Almost half the team’s players saw their names out there as potential ex-Nuggets. It’s hard to work when your future is that tenuous. It’s hard for coaches to push players who may not have a long-term future with the team.
That Sunday night, with a very negative buzz in the arena, the team crawled to a 96-87 loss. Before a similar trade with New York finally got done, the Nuggets went just 12-10. On defense, the side where effort matters most, Denver was three points per 100 possessions worse than it had been. The Nets, freed from the Melodrama, pasted the Nuggets on Jan. 31, scoring 115 points on just 90 possessions.
When the trade was completed at last, no matter which players the Nuggets got in return, at least they had players who knew they were there for the rest of the season and probably beyond. As a result, they were willing to work.

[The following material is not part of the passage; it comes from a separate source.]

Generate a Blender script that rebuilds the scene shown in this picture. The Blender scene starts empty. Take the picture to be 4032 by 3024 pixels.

Denver coach George Karl got his “play hard” team, and that’s what the Nuggets did right away: play hard. Since the deal, Denver’s defense has been just a hair behind the Bulls for best in the entire NBA, allowing better than 10 points per 100 possessions fewer than they did before the deal.
Those former Knicks now in Denver are not thought of as defensive stoppers. Even if you make the case that the players the Nuggets got were better defenders than the ones they shipped out, that fact is still overshadowed by the impact of merely having players who wanted to be there.

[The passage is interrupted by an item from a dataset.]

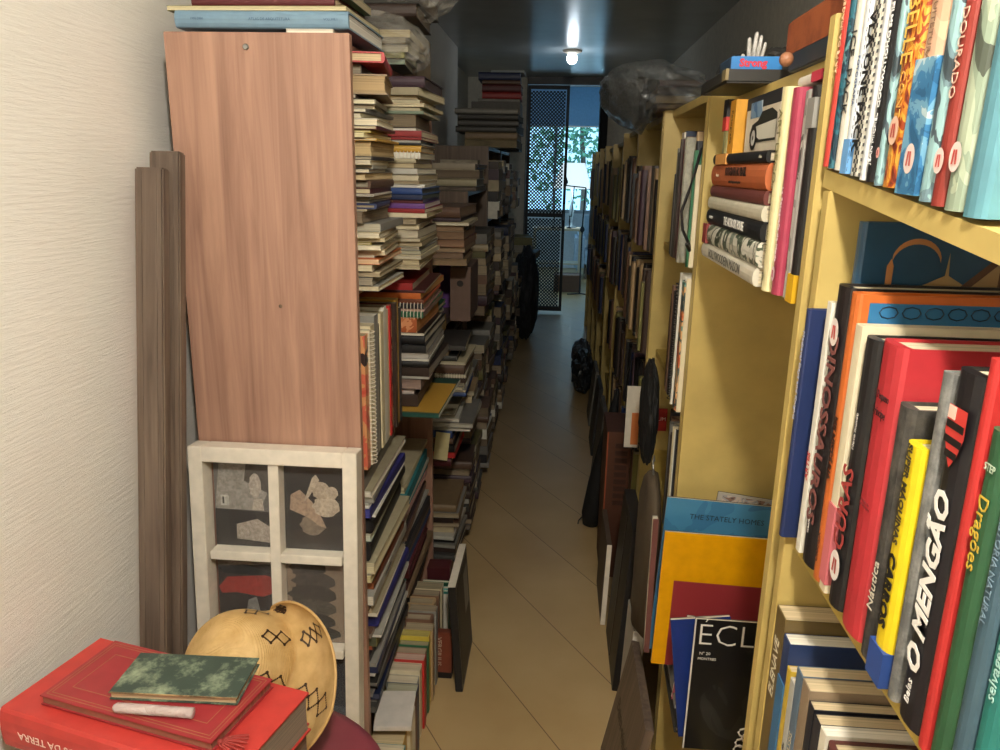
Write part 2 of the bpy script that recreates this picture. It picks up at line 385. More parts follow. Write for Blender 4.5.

On the offensive side of the ball, the emotional impact is also clear, as the team is sharing the ball very well. Most of the players are using between 17 percent and 22 percent of the team’s possessions, a far cry from when Melo was using 31 percent. Assisted baskets are up to 63 percent, from only 54 percent prior to the deal.
The team is feeling good and running more, with 15 percent of its possessions in transition, well up from the 11 percent prior to the trade. Point guard Ty Lawson, who even before the deal played better as a starter, is now the official starter and has been playing like Chris Paul, generating more than 120 points per 100 possessions, putting up an effective field goal percentage of 54 percent and simultaneously increasing his assists and cutting his turnovers, improving his pure point rating (PPR) from about 4 to more than 9.
Meanwhile, Raymond Felton, who has played both backup to Lawson and with Lawson, has had his PPR go up to over 8. These potential adversaries at point guard have actually thrived in their 150 minutes on the floor together, outscoring opponents by about a point every two minutes -- that equates to roughly a 20-point blowout per game.
The Nuggets have won 10 of 14 games since the trade, including seven wins by 10 or more points. Meanwhile, the Knicks are just 7-9 since acquiring Melo. John Hollinger’s Playoff Odds forecast the Nuggets will again win 50 games, which seemed unlikely earlier in the season. And that’s an important milestone for a franchise. One of the earliest lessons I got when I began working with an NBA front office came from Rick Sund, then the general manager of the Seattle SuperSonics. Sund told me that winning 50 games is a huge accomplishment in the NBA, and that it is a threshold that would normally ensure we could keep our jobs. While that’s not true in every case, it generally is.
And in Denver’s case, it might reach 50 wins despite losing perhaps two or three games in the standings because of the cloud that hung over the franchise all season.
I’ve heard it said that, after getting Melo, the Knicks will be better than the Nuggets “at the end of the day.” But at the end of what day? Not this season.
Dean Oliver is director of analytics for ESPN. From 2006 to 2011, he was the director of quantitative analysis for the Nuggets.